We’ve all heard the concerns: our ageing population will blow a hole in government coffers though additional Age Pension payments, overwhelm the healthcare and aged care systems, create homeownership issues for subsequent generations as more of us opt to age at home and create shortages in the workplace. A silver tsunami of doom and gloom.
But is it?
Sustainable Population Australia (SPA), an independent not-for-profit organisation, has released a new report, Silver tsunami or silver lining? Why we should not fear an ageing population, written by academic Dr Jane O’Sullivan.
She debunks a smorgasbord of claims that ageing Australians are a risk to the economy and argues that those with vested interests in population growth, including property developers and large retailers, have overstated ageing concerns in order to make high immigration seem essential.
She says Australia is reaching the final stages of a demographic transition – from when high birth rates were roughly matched by high mortality rates – to a new stable level. If population growth ends, the proportion of people aged 65 and over will settle at around 30 to 33 per cent, she says. At no point would people over 65 outnumber younger adults, even if the population was shrinking steadily.
Claims that Australia in 2050 would essentially be a “gigantic floating nursing home somewhere in the Pacific” are a “scurrilous exaggeration”.
On the health front, Dr O’Sullivan says the rise in the proportion of older citizens accounts for only a small fraction of the projected increase in health costs – the major increase being due to new, improved and additional services per person.
“Longevity has deferred, rather than extended the period in which the elderly need more healthcare and aged care.
“High levels of immigration can slow, but not prevent, population ageing. But the cost of extra infrastructure and education to sustain population growth is greater than the avoided costs of pensions, healthcare and aged care.”
She also takes aim at what she describes as the “dependency fallacy”, which assumes that those over 65 depend economically on people aged 15 to 64, and that there will not be enough people of working age to perform all the required work. Both assumptions are false and misleading, she says.
“Retirees will never outnumber younger adults. Demographic ageing will stop well before that occurs,” she says, adding that countries that have aged the most have no shortage of workers.

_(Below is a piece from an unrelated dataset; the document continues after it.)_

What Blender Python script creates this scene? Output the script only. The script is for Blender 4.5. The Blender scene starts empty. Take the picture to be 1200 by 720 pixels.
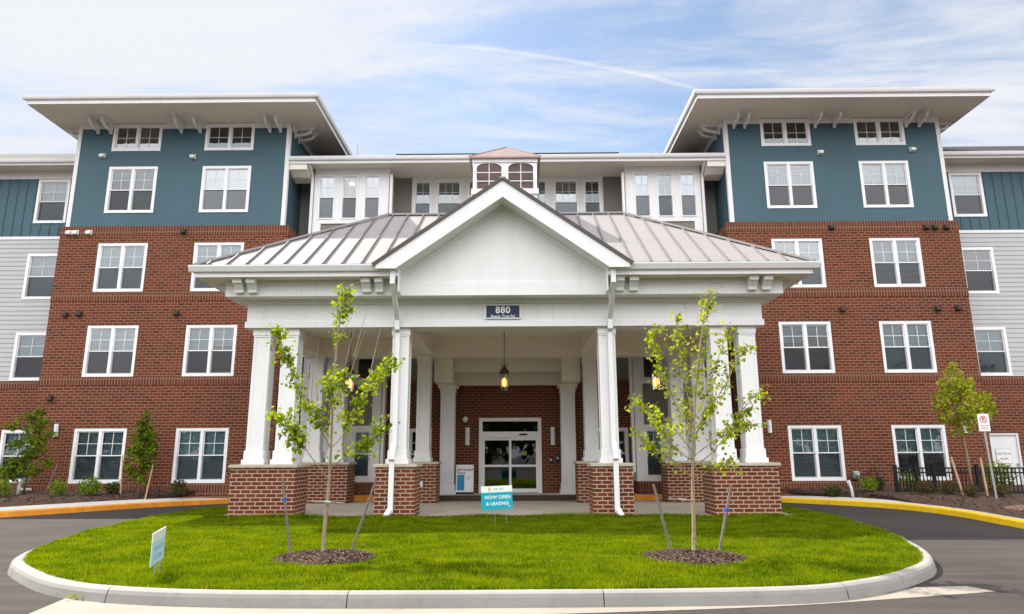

“Despite several countries already experiencing a declining proportion of working-age people for more than two decades, none has seen a related decline in workforce. Compared with Australia, Japan has almost twice the proportion of older citizens but roughly the same proportion of people who have jobs. With the same demand for workers but fewer working-age people competing for jobs, there is less unemployment and underemployment.
“Economic models that predict less economic activity as populations age are based on false assumptions.”
The Parliamentary Budget Office (PBO) estimates that ageing will cost the Federal Budget “around $36 billion by 2028–29”, but Dr O’Sullivan says that estimate is based on two false assumptions: one, that a smaller working-age proportion means less economic activity, and two, that health and aged care costs rise in proportion to the over-65 population.
“Even if the latter were true, the cost of extra infrastructure to support population growth outweighs the small extent to which that population growth could lessen pension, healthcare and aged-care burdens,” she says. “Most of this infrastructure cost falls to state and local governments, and private individuals, rather than to the federal government.”
She adds that the national interest should not be defined as merely achieving a balanced federal budget and says our retirement income system is costly due to “generous tax concessions for superannuation contributions which mostly benefit the richest Australians”.
Dr O’Sullivan says her report should ease the general tone of panic around discussions on our ageing population and replace it with one of optimism and potential.
Do you see our ageing population as a positive or a negative? Do you believe discussions have been hijacked by “vested interests”?